- Exercise -
Repeat the listing in full, word for word.

- Data records -
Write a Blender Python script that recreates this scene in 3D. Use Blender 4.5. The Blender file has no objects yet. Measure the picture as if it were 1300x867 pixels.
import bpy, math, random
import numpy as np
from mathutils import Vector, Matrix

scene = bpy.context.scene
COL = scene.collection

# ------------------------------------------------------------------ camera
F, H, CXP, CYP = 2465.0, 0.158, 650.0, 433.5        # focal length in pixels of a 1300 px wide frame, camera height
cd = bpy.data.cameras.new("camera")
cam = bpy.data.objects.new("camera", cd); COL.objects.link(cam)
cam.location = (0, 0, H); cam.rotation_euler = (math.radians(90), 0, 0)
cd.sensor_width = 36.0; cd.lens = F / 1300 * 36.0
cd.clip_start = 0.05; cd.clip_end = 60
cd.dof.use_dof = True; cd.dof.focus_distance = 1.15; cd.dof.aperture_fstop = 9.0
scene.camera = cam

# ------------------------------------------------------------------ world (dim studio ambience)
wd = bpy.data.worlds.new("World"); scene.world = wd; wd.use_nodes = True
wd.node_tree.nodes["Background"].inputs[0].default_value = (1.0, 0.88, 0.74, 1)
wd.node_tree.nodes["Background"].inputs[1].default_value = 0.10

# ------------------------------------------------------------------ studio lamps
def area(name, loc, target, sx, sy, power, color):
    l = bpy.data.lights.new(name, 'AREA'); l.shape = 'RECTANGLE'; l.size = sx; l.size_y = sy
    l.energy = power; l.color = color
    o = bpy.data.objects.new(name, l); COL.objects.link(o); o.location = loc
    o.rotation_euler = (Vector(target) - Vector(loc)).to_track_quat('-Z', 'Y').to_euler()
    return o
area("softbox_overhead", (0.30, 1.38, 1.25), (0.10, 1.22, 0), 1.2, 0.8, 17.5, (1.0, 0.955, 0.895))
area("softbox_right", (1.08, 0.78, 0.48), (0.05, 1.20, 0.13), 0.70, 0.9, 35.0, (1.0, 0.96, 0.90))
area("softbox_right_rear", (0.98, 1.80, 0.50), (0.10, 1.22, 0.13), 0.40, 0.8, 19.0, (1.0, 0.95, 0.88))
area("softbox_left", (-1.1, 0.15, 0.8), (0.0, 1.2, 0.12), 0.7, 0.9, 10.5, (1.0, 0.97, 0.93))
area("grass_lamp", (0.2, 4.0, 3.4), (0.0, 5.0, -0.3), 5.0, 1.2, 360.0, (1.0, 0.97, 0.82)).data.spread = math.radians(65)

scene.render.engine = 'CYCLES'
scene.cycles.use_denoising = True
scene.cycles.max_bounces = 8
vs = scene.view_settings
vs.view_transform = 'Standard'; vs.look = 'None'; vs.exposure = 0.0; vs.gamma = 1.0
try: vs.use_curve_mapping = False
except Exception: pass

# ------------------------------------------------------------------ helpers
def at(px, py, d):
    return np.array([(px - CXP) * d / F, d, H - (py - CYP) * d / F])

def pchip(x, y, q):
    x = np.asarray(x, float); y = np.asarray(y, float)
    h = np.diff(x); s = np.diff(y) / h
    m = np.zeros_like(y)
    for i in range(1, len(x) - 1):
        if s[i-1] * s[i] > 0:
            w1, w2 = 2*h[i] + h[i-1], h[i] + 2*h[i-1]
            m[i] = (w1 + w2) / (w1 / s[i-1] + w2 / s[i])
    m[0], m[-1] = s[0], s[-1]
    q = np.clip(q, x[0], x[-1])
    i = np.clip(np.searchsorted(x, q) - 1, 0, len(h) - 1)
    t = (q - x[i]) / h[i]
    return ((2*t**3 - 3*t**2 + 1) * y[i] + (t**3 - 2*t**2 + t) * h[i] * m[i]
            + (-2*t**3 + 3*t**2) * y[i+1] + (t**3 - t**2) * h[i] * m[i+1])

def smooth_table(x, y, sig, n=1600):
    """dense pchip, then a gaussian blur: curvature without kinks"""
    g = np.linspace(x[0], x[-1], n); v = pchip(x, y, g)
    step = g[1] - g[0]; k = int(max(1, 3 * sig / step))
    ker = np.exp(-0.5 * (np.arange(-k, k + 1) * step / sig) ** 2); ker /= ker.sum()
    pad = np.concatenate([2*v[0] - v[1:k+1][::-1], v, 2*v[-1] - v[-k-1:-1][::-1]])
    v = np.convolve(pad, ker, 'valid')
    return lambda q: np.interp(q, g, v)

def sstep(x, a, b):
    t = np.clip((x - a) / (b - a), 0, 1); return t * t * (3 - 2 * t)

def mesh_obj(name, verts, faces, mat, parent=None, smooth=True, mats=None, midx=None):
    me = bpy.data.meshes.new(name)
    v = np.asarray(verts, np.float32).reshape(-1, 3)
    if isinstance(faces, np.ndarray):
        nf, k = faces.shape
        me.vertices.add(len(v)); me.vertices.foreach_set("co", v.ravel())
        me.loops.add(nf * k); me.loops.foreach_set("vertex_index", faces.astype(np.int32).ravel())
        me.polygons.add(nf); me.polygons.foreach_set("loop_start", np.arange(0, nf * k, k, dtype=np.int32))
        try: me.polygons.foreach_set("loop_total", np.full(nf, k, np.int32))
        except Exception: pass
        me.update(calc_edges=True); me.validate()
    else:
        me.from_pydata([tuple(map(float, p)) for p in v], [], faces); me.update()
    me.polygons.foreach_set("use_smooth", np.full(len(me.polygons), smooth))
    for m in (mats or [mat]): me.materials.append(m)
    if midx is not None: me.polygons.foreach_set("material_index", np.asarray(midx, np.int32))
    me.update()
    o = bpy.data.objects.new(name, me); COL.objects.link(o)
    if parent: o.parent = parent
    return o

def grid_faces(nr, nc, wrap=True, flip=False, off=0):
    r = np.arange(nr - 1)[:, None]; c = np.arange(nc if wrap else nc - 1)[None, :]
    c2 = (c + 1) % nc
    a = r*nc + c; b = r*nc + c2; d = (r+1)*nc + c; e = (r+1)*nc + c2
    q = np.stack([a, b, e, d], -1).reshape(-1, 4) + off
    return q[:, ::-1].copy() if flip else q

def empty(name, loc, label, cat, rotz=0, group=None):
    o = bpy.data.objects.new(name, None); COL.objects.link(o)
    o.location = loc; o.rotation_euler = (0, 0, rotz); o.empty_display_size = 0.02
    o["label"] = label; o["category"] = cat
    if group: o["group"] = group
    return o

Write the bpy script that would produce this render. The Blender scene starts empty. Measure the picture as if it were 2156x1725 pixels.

- Final answer -
Write a Blender Python script that recreates this scene in 3D. Use Blender 4.5. The Blender file has no objects yet. Measure the picture as if it were 1300x867 pixels.
import bpy, math, random
import numpy as np
from mathutils import Vector, Matrix

scene = bpy.context.scene
COL = scene.collection

# ------------------------------------------------------------------ camera
F, H, CXP, CYP = 2465.0, 0.158, 650.0, 433.5        # focal length in pixels of a 1300 px wide frame, camera height
cd = bpy.data.cameras.new("camera")
cam = bpy.data.objects.new("camera", cd); COL.objects.link(cam)
cam.location = (0, 0, H); cam.rotation_euler = (math.radians(90), 0, 0)
cd.sensor_width = 36.0; cd.lens = F / 1300 * 36.0
cd.clip_start = 0.05; cd.clip_end = 60
cd.dof.use_dof = True; cd.dof.focus_distance = 1.15; cd.dof.aperture_fstop = 9.0
scene.camera = cam

# ------------------------------------------------------------------ world (dim studio ambience)
wd = bpy.data.worlds.new("World"); scene.world = wd; wd.use_nodes = True
wd.node_tree.nodes["Background"].inputs[0].default_value = (1.0, 0.88, 0.74, 1)
wd.node_tree.nodes["Background"].inputs[1].default_value = 0.10

# ------------------------------------------------------------------ studio lamps
def area(name, loc, target, sx, sy, power, color):
    l = bpy.data.lights.new(name, 'AREA'); l.shape = 'RECTANGLE'; l.size = sx; l.size_y = sy
    l.energy = power; l.color = color
    o = bpy.data.objects.new(name, l); COL.objects.link(o); o.location = loc
    o.rotation_euler = (Vector(target) - Vector(loc)).to_track_quat('-Z', 'Y').to_euler()
    return o
area("softbox_overhead", (0.30, 1.38, 1.25), (0.10, 1.22, 0), 1.2, 0.8, 17.5, (1.0, 0.955, 0.895))
area("softbox_right", (1.08, 0.78, 0.48), (0.05, 1.20, 0.13), 0.70, 0.9, 35.0, (1.0, 0.96, 0.90))
area("softbox_right_rear", (0.98, 1.80, 0.50), (0.10, 1.22, 0.13), 0.40, 0.8, 19.0, (1.0, 0.95, 0.88))
area("softbox_left", (-1.1, 0.15, 0.8), (0.0, 1.2, 0.12), 0.7, 0.9, 10.5, (1.0, 0.97, 0.93))
area("grass_lamp", (0.2, 4.0, 3.4), (0.0, 5.0, -0.3), 5.0, 1.2, 360.0, (1.0, 0.97, 0.82)).data.spread = math.radians(65)

scene.render.engine = 'CYCLES'
scene.cycles.use_denoising = True
scene.cycles.max_bounces = 8
vs = scene.view_settings
vs.view_transform = 'Standard'; vs.look = 'None'; vs.exposure = 0.0; vs.gamma = 1.0
try: vs.use_curve_mapping = False
except Exception: pass

# ------------------------------------------------------------------ helpers
def at(px, py, d):
    return np.array([(px - CXP) * d / F, d, H - (py - CYP) * d / F])

def pchip(x, y, q):
    x = np.asarray(x, float); y = np.asarray(y, float)
    h = np.diff(x); s = np.diff(y) / h
    m = np.zeros_like(y)
    for i in range(1, len(x) - 1):
        if s[i-1] * s[i] > 0:
            w1, w2 = 2*h[i] + h[i-1], h[i] + 2*h[i-1]
            m[i] = (w1 + w2) / (w1 / s[i-1] + w2 / s[i])
    m[0], m[-1] = s[0], s[-1]
    q = np.clip(q, x[0], x[-1])
    i = np.clip(np.searchsorted(x, q) - 1, 0, len(h) - 1)
    t = (q - x[i]) / h[i]
    return ((2*t**3 - 3*t**2 + 1) * y[i] + (t**3 - 2*t**2 + t) * h[i] * m[i]
            + (-2*t**3 + 3*t**2) * y[i+1] + (t**3 - t**2) * h[i] * m[i+1])

def smooth_table(x, y, sig, n=1600):
    """dense pchip, then a gaussian blur: curvature without kinks"""
    g = np.linspace(x[0], x[-1], n); v = pchip(x, y, g)
    step = g[1] - g[0]; k = int(max(1, 3 * sig / step))
    ker = np.exp(-0.5 * (np.arange(-k, k + 1) * step / sig) ** 2); ker /= ker.sum()
    pad = np.concatenate([2*v[0] - v[1:k+1][::-1], v, 2*v[-1] - v[-k-1:-1][::-1]])
    v = np.convolve(pad, ker, 'valid')
    return lambda q: np.interp(q, g, v)

def sstep(x, a, b):
    t = np.clip((x - a) / (b - a), 0, 1); return t * t * (3 - 2 * t)

def mesh_obj(name, verts, faces, mat, parent=None, smooth=True, mats=None, midx=None):
    me = bpy.data.meshes.new(name)
    v = np.asarray(verts, np.float32).reshape(-1, 3)
    if isinstance(faces, np.ndarray):
        nf, k = faces.shape
        me.vertices.add(len(v)); me.vertices.foreach_set("co", v.ravel())
        me.loops.add(nf * k); me.loops.foreach_set("vertex_index", faces.astype(np.int32).ravel())
        me.polygons.add(nf); me.polygons.foreach_set("loop_start", np.arange(0, nf * k, k, dtype=np.int32))
        try: me.polygons.foreach_set("loop_total", np.full(nf, k, np.int32))
        except Exception: pass
        me.update(calc_edges=True); me.validate()
    else:
        me.from_pydata([tuple(map(float, p)) for p in v], [], faces); me.update()
    me.polygons.foreach_set("use_smooth", np.full(len(me.polygons), smooth))
    for m in (mats or [mat]): me.materials.append(m)
    if midx is not None: me.polygons.foreach_set("material_index", np.asarray(midx, np.int32))
    me.update()
    o = bpy.data.objects.new(name, me); COL.objects.link(o)
    if parent: o.parent = parent
    return o

def grid_faces(nr, nc, wrap=True, flip=False, off=0):
    r = np.arange(nr - 1)[:, None]; c = np.arange(nc if wrap else nc - 1)[None, :]
    c2 = (c + 1) % nc
    a = r*nc + c; b = r*nc + c2; d = (r+1)*nc + c; e = (r+1)*nc + c2
    q = np.stack([a, b, e, d], -1).reshape(-1, 4) + off
    return q[:, ::-1].copy() if flip else q

def empty(name, loc, label, cat, rotz=0, group=None):
    o = bpy.data.objects.new(name, None); COL.objects.link(o)
    o.location = loc; o.rotation_euler = (0, 0, rotz); o.empty_display_size = 0.02
    o["label"] = label; o["category"] = cat
    if group: o["group"] = group
    return o

Write the bpy script that would produce this render. The Blender scene starts empty. Measure the picture as if it were 2156x1725 pixels.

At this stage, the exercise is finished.